DATA SECTION –
________
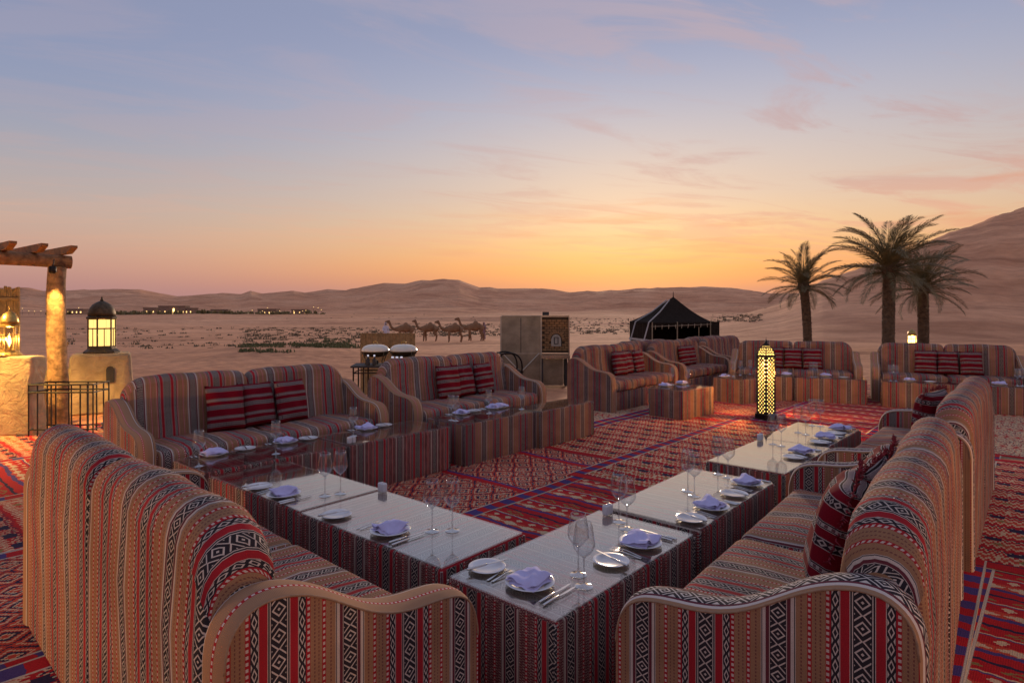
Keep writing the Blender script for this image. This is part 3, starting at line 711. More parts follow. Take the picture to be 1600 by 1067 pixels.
# throw cushions
def pillow_mesh(wd, hh, th, fringe=False):
    m = MB(); n = 15; rows = []; UV = []
    for sgn in (1, -1):
        P = []; U = []
        for i in range(n):
            r = []; ur = []
            for j in range(n):
                a, b = i/(n-1)*2-1, j/(n-1)*2-1
                k = max(0, (1-a**4))**.55*max(0, (1-b**4))**.55
                pin = 1-.06*(1-abs(b)**2)*abs(a)**8; pin2 = 1-.06*(1-abs(a)**2)*abs(b)**8
                r.append((a*wd/2*pin, sgn*th/2*k+.012*math.sin(a*5+b*3)*k, b*hh/2*pin2+hh/2)); ur.append((a*wd/2, b*hh/2+hh/2))
            P.append(r); U.append(ur)
        m.grid(P, U)
    me = m.mesh('cushion', M['pillow'], True)
    bm = bmesh.new(); bm.from_mesh(me); bmesh.ops.remove_doubles(bm, verts=bm.verts, dist=.0006); bmesh.ops.recalc_face_normals(bm, faces=bm.faces); bm.to_mesh(me); bm.free()
    fm = None
    if fringe:
        f = MB()
        for k in range(150):
            t = random.random()*4; e = int(t); q = t-e
            x, z = [(q*wd-wd/2, 0), (wd/2, q*hh), (wd/2-q*wd, hh), (-wd/2, hh-q*hh)][e]; nx, nz = [(0, -1), (1, 0), (0, 1), (-1, 0)][e]
            l = random.uniform(.02, .045); j = random.uniform(-.02, .02)
            f.tube([(x*.98, 0, z), (x+nx*l*.5+j*.3, random.uniform(-.008, .008), z+nz*l*.5), (x+nx*l+j, random.uniform(-.02, .02), z+nz*l)], [.004, .003, .002], 4, cap=False)
        fm = f.mesh('fringe', M['fringe'], True)
    return me, fm
PM = pillow_mesh(.345, .43, .15); PMF = pillow_mesh(.46, .46, .17, True)
def pillow(key, x, label, fr=False, dy=0.0, lean=14, yaw=0.0, dz=.0):
    so_ = S[key]; th = so_.rotation_euler.z
    p = Vector((x, SD/2-.375+dy, .50+dz)); R_ = Matrix.Rotation(th, 4, 'Z')
    wp = R_ @ p; wp += Vector(so_.location)
    o = link('cushion', (PMF if fr else PM)[0], None, wp, (0, 0, 0))
    o.rotation_euler = (R_ @ Matrix.Rotation(math.radians(yaw), 4, 'Z') @ Matrix.Rotation(math.radians(-lean), 4, 'X')).to_euler()
    tag(o, label, 'cushion', 'red striped cushions on the sofas')
    if fr: link('fringe', PMF[1], o)['kind'] = 'stuff'
for key, xs, nm in (('s2', (-.30, .035, .365), 'the long left sofa'), ('s3', (-.20, .135, .465), 'the sofa before the chafing dishes'), ('c', (-.08, .255, .585), 'the sofa right of the oven'),
                    ('d', (-.35, 0, .35), 'the sofa behind the tall lantern'), ('e', (-.30, .04, .38), 'the far right sofa')):
    for k, x in enumerate(xs):
        pillow(key, x, '%s red striped cushion of the three on %s' % (('left', 'middle', 'right')[k], nm), dy=(-.03, .0, -.04)[k], lean=(12, 17, 14)[k], yaw=(-7, 3, 8)[k])
for k, x in enumerate((.02, .30)): pillow('f5', x, '%s of two red cushions on the sofa before the tent' % ('left one', 'right one')[k], dy=-.01*k)
for k, x in enumerate((.34, .0, -.33)): pillow('r1', x, ('nearest fringed red cushion on the nearest right hand sofa', 'middle fringed red cushion on the nearest right hand sofa', 'farthest fringed red cushion on the nearest right hand sofa')[k], True, dy=-.02*(2-k), lean=17, yaw=(6, -3, 4)[k])
pillow('r2', -.1, 'single red cushion standing on the second right hand sofa', True, dy=-.02, lean=10, yaw=-12, dz=.02)

# ------------------------------------------------------------------ tables
ZT = .4545
TB = {}
def table(key, label, c, deg, L=1.19, Wd=.594, uoff=0.0, fab='sadu_table'):
    o = thing('low_table', label, 'table', (c[0], c[1], .012), math.radians(deg), 'low cloth covered tables with glass tops')
    bm_obj('cloth_cover', rbox((0, 0, .217), (L/2, Wd/2, .217), .014, 3), M[fab], o, off=(uoff, 0))
    g = rbox((0, 0, .4385), (L/2-.006, Wd/2-.006, .004), .0015, 1); bm_obj('glass_top', g, M['glass_top'], o, smooth=False)
    for sx in (-1, 1):
        for sy in (-1, 1): q = MB(); q.tube([(sx*(L/2-.003), sy*(Wd/2-.003), .01), (sx*(L/2-.003), sy*(Wd/2-.003), .425)], .007, 6); q.build('corner_piping', M['sadu_table'], o, smooth=True)
    TB[key] = (Vector((c[0], c[1], 0)), math.radians(deg), L, Wd)
    return o
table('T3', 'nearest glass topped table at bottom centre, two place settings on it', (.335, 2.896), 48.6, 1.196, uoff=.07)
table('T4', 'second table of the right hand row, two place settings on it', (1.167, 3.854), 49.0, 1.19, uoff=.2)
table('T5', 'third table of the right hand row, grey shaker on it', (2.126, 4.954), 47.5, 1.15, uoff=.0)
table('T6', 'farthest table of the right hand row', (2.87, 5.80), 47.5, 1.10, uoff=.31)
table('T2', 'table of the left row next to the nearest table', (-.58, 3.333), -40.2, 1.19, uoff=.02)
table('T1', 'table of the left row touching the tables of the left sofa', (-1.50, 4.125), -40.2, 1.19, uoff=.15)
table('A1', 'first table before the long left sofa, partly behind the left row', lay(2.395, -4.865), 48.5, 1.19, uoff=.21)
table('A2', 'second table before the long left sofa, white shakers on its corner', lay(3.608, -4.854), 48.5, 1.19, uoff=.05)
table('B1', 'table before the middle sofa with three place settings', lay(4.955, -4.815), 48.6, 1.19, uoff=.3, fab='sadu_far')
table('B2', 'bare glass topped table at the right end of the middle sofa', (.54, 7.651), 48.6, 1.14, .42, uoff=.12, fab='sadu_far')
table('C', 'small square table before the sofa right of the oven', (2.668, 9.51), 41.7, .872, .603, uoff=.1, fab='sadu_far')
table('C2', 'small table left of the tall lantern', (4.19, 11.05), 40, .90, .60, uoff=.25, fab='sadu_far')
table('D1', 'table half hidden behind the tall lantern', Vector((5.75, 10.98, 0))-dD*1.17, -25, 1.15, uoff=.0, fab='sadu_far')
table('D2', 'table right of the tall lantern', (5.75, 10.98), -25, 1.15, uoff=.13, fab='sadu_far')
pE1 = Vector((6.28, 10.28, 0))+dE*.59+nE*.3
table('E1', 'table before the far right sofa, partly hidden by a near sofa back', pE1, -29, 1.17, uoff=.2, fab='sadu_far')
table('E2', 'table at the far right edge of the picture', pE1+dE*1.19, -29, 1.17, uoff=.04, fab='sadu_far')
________
EXERCISE GOAL – Transcribe exactly, and only, the lines beginning at the line containing "table('T1', 'table of" and ending at the line containing "table('A2', 'second table", both inclusive.

ANSWER TO THIS TASK –
table('T1', 'table of the left row touching the tables of the left sofa', (-1.50, 4.125), -40.2, 1.19, uoff=.15)
table('A1', 'first table before the long left sofa, partly behind the left row', lay(2.395, -4.865), 48.5, 1.19, uoff=.21)
table('A2', 'second table before the long left sofa, white shakers on its corner', lay(3.608, -4.854), 48.5, 1.19, uoff=.05)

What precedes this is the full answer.